> **PROBLEM DETAILS**
Copy every line with the string "this" in it.

··· PROVIDED ENTRIES

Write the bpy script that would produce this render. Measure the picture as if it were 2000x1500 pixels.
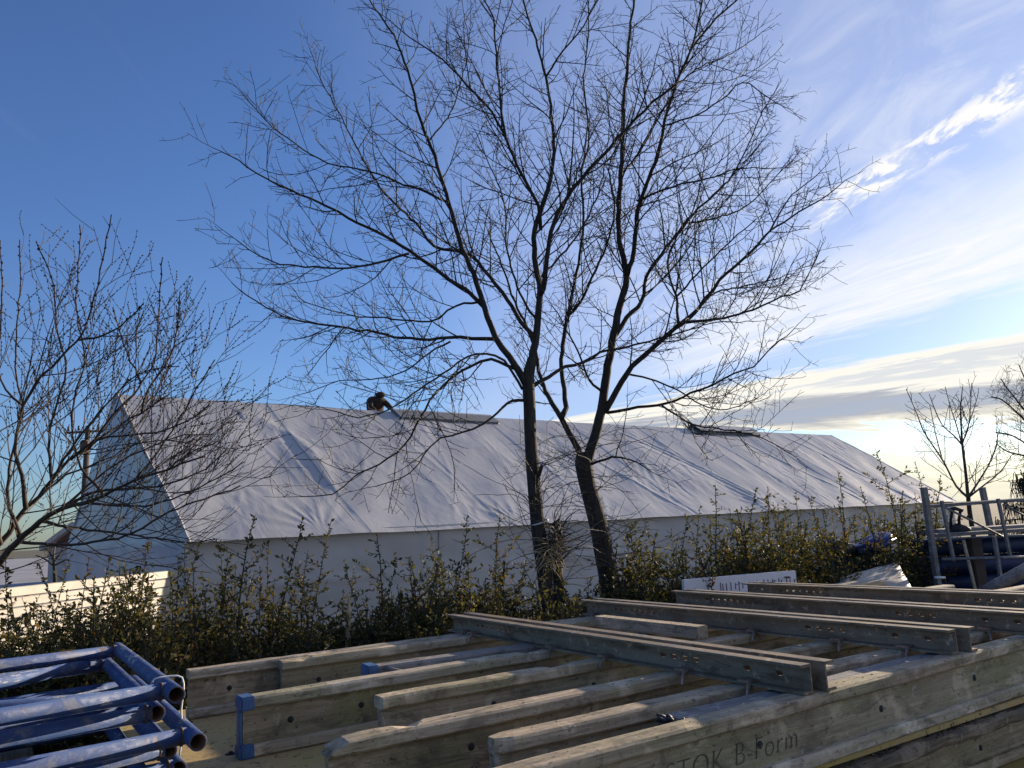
import bpy, bmesh, math, random
import numpy as np
from mathutils import Vector, Matrix, noise

for o in list(bpy.data.objects):
    bpy.data.objects.remove(o)
scene = bpy.context.scene
COL = scene.collection
rad = math.radians

# ------------------------------------------------------------------ camera
FPX, PITCH, ROLL, CAMZ = 1557.0, rad(9.9), rad(3.0), 1.7
FW = np.array([0, math.cos(PITCH), math.sin(PITCH)])
U0 = np.array([0, -math.sin(PITCH), math.cos(PITCH)])
R0 = np.array([1.0, 0, 0])
CR = math.cos(ROLL) * R0 - math.sin(ROLL) * U0
CU = math.sin(ROLL) * R0 + math.cos(ROLL) * U0
CAM = np.array([0, 0, CAMZ])
cd = bpy.data.cameras.new('camera')
cd.sensor_width = 36.0
cd.lens = 36.0 * FPX / 2000.0
cd.clip_start = 0.05
cd.clip_end = 2000.0
cam = bpy.data.objects.new('camera', cd)
COL.objects.link(cam)
cam.matrix_world = Matrix(((CR[0], CU[0], -FW[0], 0), (CR[1], CU[1], -FW[1], 0), (CR[2], CU[2], -FW[2], CAMZ), (0, 0, 0, 1)))
scene.camera = cam
scene.cycles.max_bounces = 6
scene.cycles.diffuse_bounces = 3
scene.cycles.glossy_bounces = 3
scene.cycles.transmission_bounces = 2
scene.cycles.caustics_reflective = False
scene.cycles.caustics_refractive = False

# ------------------------------------------------------------------ light and sky
SUN_AZ, SUN_EL = rad(47.0), rad(11.7)
SUN_DIR = Vector((math.sin(SUN_AZ) * math.cos(SUN_EL), math.cos(SUN_AZ) * math.cos(SUN_EL), math.sin(SUN_EL)))
sl = bpy.data.lights.new('sun', 'SUN')
sl.energy = 5.0
sl.angle = rad(0.6)
sl.color = (1.0, 0.83, 0.62)
so = bpy.data.objects.new('sun', sl)
COL.objects.link(so)
so.rotation_euler = SUN_DIR.to_track_quat('Z', 'Y').to_euler()

scene.view_settings.view_transform = 'Standard'
scene.view_settings.look = 'None'
scene.view_settings.exposure = 0.98
scene.view_settings.gamma = 1.0
scene.view_settings.use_curve_mapping = False

world = bpy.data.worlds.new('World')
scene.world = world
world.use_nodes = True


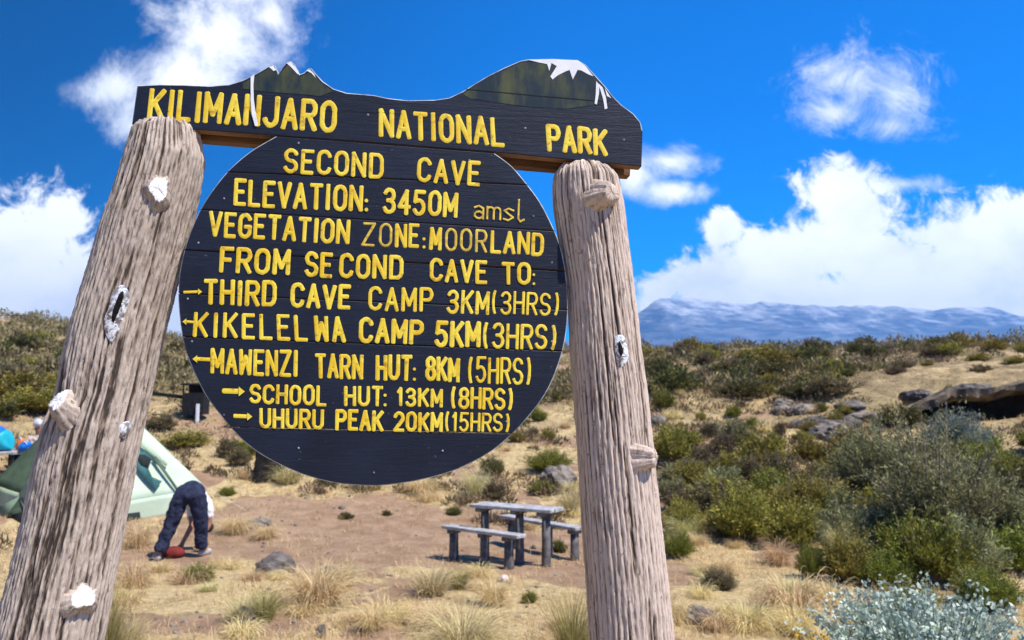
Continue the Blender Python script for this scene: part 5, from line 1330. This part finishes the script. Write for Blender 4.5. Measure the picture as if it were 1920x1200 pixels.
# camp table with bright bags, and a person in a white cap, far left
ct = gz(-9.9, 15.3); camp = empty('camp_table', tuple(ct)); tag(camp, 'wooden camp table with dark legs at the left edge, loaded with blue bags', 'table')
tz = at(20, 846, 15.3)[2] - ct[2]
bm = bmesh.new(); ax = (np.array([1., 0, 0]), np.array([0, 1., 0]), np.array([0, 0, 1.])); rbox(bm, (0, 0, tz - .02), ax, (1.35, .75, .045)); c = bpy.data.objects.new('table_top', bm_mesh('table_top', bm, M['wood_top'])); COL.objects.link(c); c.parent = camp
for lx in (-.6, -.2, .2, .6):
    for ly in (-.3, .3):
        bm = bmesh.new(); rbox(bm, (lx, ly, tz / 2 - .1), ax, (.06, .06, tz + .1)); c = bpy.data.objects.new('leg', bm_mesh('leg', bm, M['dark_wood'])); COL.objects.link(c); c.parent = camp
def duffel(name, loc, sx, sy, sz, mat, label, seed, band):
    o = empty(name, loc); tag(o, label, 'bag'); rg = np.random.RandomState(seed); ns, nk = 26, 20; V, F, mi = [], [], []
    for i in range(nk + 1):
        t = i / nk; f_ = (1 - abs(2 * t - 1) ** 3.2) ** .6 * (1 + .05 * math.sin(t * 19 + seed))
        for j in range(ns):
            a = 2 * math.pi * j / ns; V.append(((t - .5) * sx + .02 * math.sin(a * 2 + i), math.cos(a) * sy / 2 * f_ * (1 + .05 * math.sin(3 * a + i * .8)), max(0, sz * .5 * (1 + math.sin(a) * f_ * (1 + .06 * math.sin(4 * a + i)))) - sz * .5 * (1 - f_) * .9))
    for i in range(nk):
        for j in range(ns): F.append((i * ns + j, i * ns + (j + 1) % ns, (i + 1) * ns + (j + 1) % ns, (i + 1) * ns + j)); mi.append(1 if (i // 4) % 2 == band else 0)
    c = bpy.data.objects.new('bag_body', np_mesh('bag_body', V, F, [M[mat[0]], M[mat[1]]], True, None, mi)); COL.objects.link(c); c.parent = o
    V, F = [], []
    st = tubes_mesh('strap', np.array([[-.2 * sx, -.3 * sy, sz * .8]]), np.array([[0, -.5 * sy, sz * 1.35]]), np.array([[.2 * sx, -.3 * sy, sz * .8]]), .012, .012, M['white'], 8); c = bpy.data.objects.new('strap', st); COL.objects.link(c); c.parent = o
duffel('duffel_bag', (ct[0] + .02, ct[1], ct[2] + tz + .005), .78, .5, .47, ('turq', 'blue'), 'plump turquoise and blue duffel bag lying on the camp table', 3, 1)
q = at(48, 842, 15.1); duffel('stuff_sack', (q[0], q[1], ct[2] + tz + .005), .26, .2, .18, ('blue', 'blue'), 'small dark blue sack at the right end of the camp table', 5, 2)
q = at(40, 822, 15.55); duffel('orange_bundle', (q[0], q[1], ct[2] + tz + .005), .14, .14, .24, ('orange', 'orange'), 'small orange bundle behind the duffel bag on the camp table', 6, 2)
p2 = at(73, 800, 16.2); g2 = float(hz(p2[0], p2[1])); per2 = empty('person', (p2[0], p2[1], g2)); tag(per2, 'person in white cap and beige shirt sitting beyond the tent beside the left post', 'person')
hx, hy, hz_ = p2[0] + .03, p2[1], p2[2]
def L_(x, y, z): return (hx + x, hy + y, hz_ + z)
seat = max(g2 + .10, hz_ - .74)
f = Fig(); pv = f.add((hx, hy + .05, seat + .05), .13); ch = f.chain(pv, ((hx, hy + .03, (seat + hz_) / 2), .13), (L_(0, 0, -.30), .13)); nk = f.chain(ch, (L_(0, -.01, -.16), .05)); h_ = f.chain(nk, (L_(0, -.03, -.07), .075), (L_(0, -.02, .02), .085), (L_(0, -.01, .08), .06)); f.chain(h_ - 1, (L_(-.01, -.12, -.02), .018))
for s_ in (-1, 1):
    f.chain(pv, ((hx + s_ * .1, hy - .05, seat + .03), .085), ((hx + s_ * .14, hy - .40, seat + .22), .06), ((hx + s_ * .12, hy - .62, g2 + .09), .042), ((hx + s_ * .12, hy - .80, g2 + .04), .035))
    w_ = L_(s_ * .14, -.36, -.42); w = f.chain(ch, (L_(s_ * .19, .0, -.24), .06), (L_(s_ * .23, -.1, -.46), .042), (w_, .028)); fingers(f, w, w_, np.array([0, -1., -.3]), np.array([1., 0, 0]))
skin('body', f.v, f.e, f.r, M['skin'], per2)
f = Fig(); a_ = f.add((hx, hy + .05, seat + .08), .15); c_ = f.chain(a_, ((hx, hy + .03, (seat + hz_) / 2), .15), (L_(0, 0, -.29), .15)); f.chain(c_, (L_(0, -.01, -.17), .07))
for s_ in (-1, 1): f.chain(c_, (L_(s_ * .19, .0, -.24), .078), (L_(s_ * .225, -.09, -.43), .062))
skin('shirt', f.v, f.e, f.r, M['beige'], per2)
f = Fig(); a_ = f.add((hx, hy + .05, seat + .05), .15)
for s_ in (-1, 1): f.chain(a_, ((hx + s_ * .1, hy - .05, seat + .03), .10), ((hx + s_ * .14, hy - .40, seat + .22), .075), ((hx + s_ * .12, hy - .62, g2 + .1), .06))
skin('trousers', f.v, f.e, f.r, M['denim'], per2)
f = Fig(); a_ = f.add(L_(0, -.01, .075), .098); f.chain(a_, (L_(0, -.01, .115), .07)); f.chain(a_, (L_(-.02, -.13, .045), (.07, .012))); skin('cap', f.v, f.e, f.r, M['cap'], per2)

# dark box sign with a rail behind the tent
s = bxp[1] / FPX
bx = empty('box_stand', tuple(bxp)); tag(bx, 'small dark roofed box on a pale post left of the round board', 'box')
zb = at(366, 775, bxp[1])[2] - bxp[2]; zt = at(366, 722, bxp[1])[2] - bxp[2]
def bpart(name, c, size, mat):
    bm = bmesh.new(); rbox(bm, c, ax, size, .004); o = bpy.data.objects.new(name, bm_mesh(name, bm, M[mat])); COL.objects.link(o); o.parent = bx; return o
W_ = 40 * s
bpart('back_panel', (0, .2, (zb + zt) / 2), (W_, .03, zt - zb), 'dark_wood'); bpart('front_panel', (0, -.2, zb + (zt - zb) * .36), (W_, .03, (zt - zb) * .72), 'dark_wood')
for sx in (-1, 1):
    bpart('side_panel', (sx * (W_ / 2 - .015), 0, zb + (zt - zb) * .36), (.03, .37, (zt - zb) * .72), 'dark_wood'); bpart('corner_post', (sx * (W_ / 2 - .02), -.2, zb + (zt - zb) * .86), (.04, .034, (zt - zb) * .27), 'dark_wood')
bpart('roof', (0, -.02, zt + .02), (W_ * 1.15, .52, .045), 'dark_wood'); bpart('floor', (0, 0, zb - .015), (W_, .42, .03), 'dark_wood')
bpart('pale_post', (W_ * .28, -.27, (zb + .25) / 2 - .1), (.075, .06, zb + .45), 'white')
bpart('dark_post', (-W_ * .2, .05, zb / 2 - .1), (.07, .07, zb + .1), 'dark_wood')
e0 = at(278, 737, bxp[1]) - bxp; e1 = at(348, 745, bxp[1]) - bxp
u_ = (e1 - e0) / np.linalg.norm(e1 - e0)
bm = bmesh.new(); rbox(bm, (e0 + e1) / 2, (u_, np.array([0, 1., 0]), np.cross(u_, np.array([0, 1., 0]))), (np.linalg.norm(e1 - e0), .08, .10), .006); o = bpy.data.objects.new('rail', bm_mesh('rail', bm, M['dark_wood'])); COL.objects.link(o); o.parent = bx

# ---------------------------------------------------------------- haze
bm = bmesh.new(); bmesh.ops.create_cube(bm, size=1.0)
for v in bm.verts: v.co = Vector((v.co.x * 12000 + 500, v.co.y * 8600 - 60, v.co.z * 640 + 260))
hm = bpy.data.materials.new('haze_air'); hm.use_nodes = True; t = hm.node_tree; t.nodes.clear()
o_ = t.nodes.new('ShaderNodeOutputMaterial'); pv_ = t.nodes.new('ShaderNodeVolumePrincipled'); pv_.inputs['Color'].default_value = (0.10, 0.46, 1.0, 1); pv_.inputs['Density'].default_value = 0.00019; pv_.inputs['Anisotropy'].default_value = 0.2
t.links.new(pv_.outputs[0], o_.inputs['Volume'])
hz_o = link_mesh('haze', bm_mesh('haze', bm, hm)); tag(hz_o, 'thin blue haze of the mountain air', 'haze', kind='stuff')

······

> **WORKED ANSWER**
Write the bpy script that would produce this render. Measure the picture as if it were 2000x1500 pixels.
Continue the Blender Python script for this scene: part 5, from line 1330. This part finishes the script. Write for Blender 4.5. Measure the picture as if it were 1920x1200 pixels.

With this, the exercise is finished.